Potential buyers will conduct a thorough due diligence to assess assets, liabilities, contracts, financial situation, potential disputes, intellectual property, tax issues, etc. You’ll need to provide complete and accurate information during this process.

For example: the potential buyer may ask to see your company’s financial statements for the last five years, as well as all current contracts, details of current or past litigation, and information on key employees. You’ll need to provide this information fully and accurately.

In what form will you sell?

You’ll need to decide on the structure of the transaction, whether it’s an asset sale or a share sale. Each of these structures has different tax and legal implications.

For example: You may decide to sell the tangible assets of your zenterprise, such as equipment and real estate, while retaining the company as a separate entity, or you may sell the shares of the company itself.

Is your business subject to additional regulations?

Some business sales may require specific regulatory approvals, depending on the company’s sector of activity. Financial or healthcare sectors.

Rest assured that the buyer of your financial company meets the conditions imposed by FINMA on the basis of LSFin.

What about your employees?

Current employment contracts with employees will have to be managed in accordance with Swiss labor legislation. Employees’ rights will need to be respected, and you may need to negotiate severance packages.

It is generally possible to contractually negotiate with a buyer to retain your employees after the sale of your company. However, this will depend on the willingness of the buyer and the terms of the transaction.

Does your company own any intellectual property?

If your company holds intellectual property rights, such as patents, trademarks or copyrights, you will need to deal with the transfer of these assets appropriately.

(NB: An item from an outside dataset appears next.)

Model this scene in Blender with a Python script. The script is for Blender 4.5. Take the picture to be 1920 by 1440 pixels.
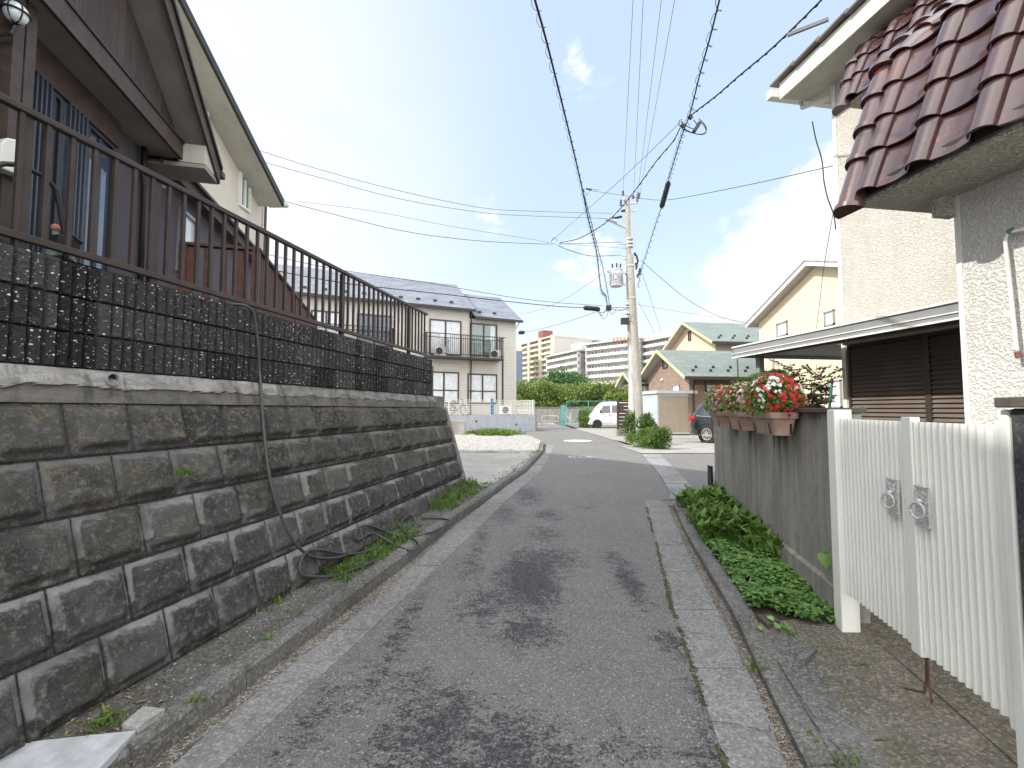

Either you sell these rights through a licensing agreement, or you sell the shares if you have expressly created a trading company that owns the intellectual property rights.

Working closely with corporate lawyers, accountants and tax advisors who specialize in business transactions is essential to successfully navigating the sale process. Careful planning and a thorough understanding of the legal issues are essential to ensure a smooth sale that complies with Swiss law.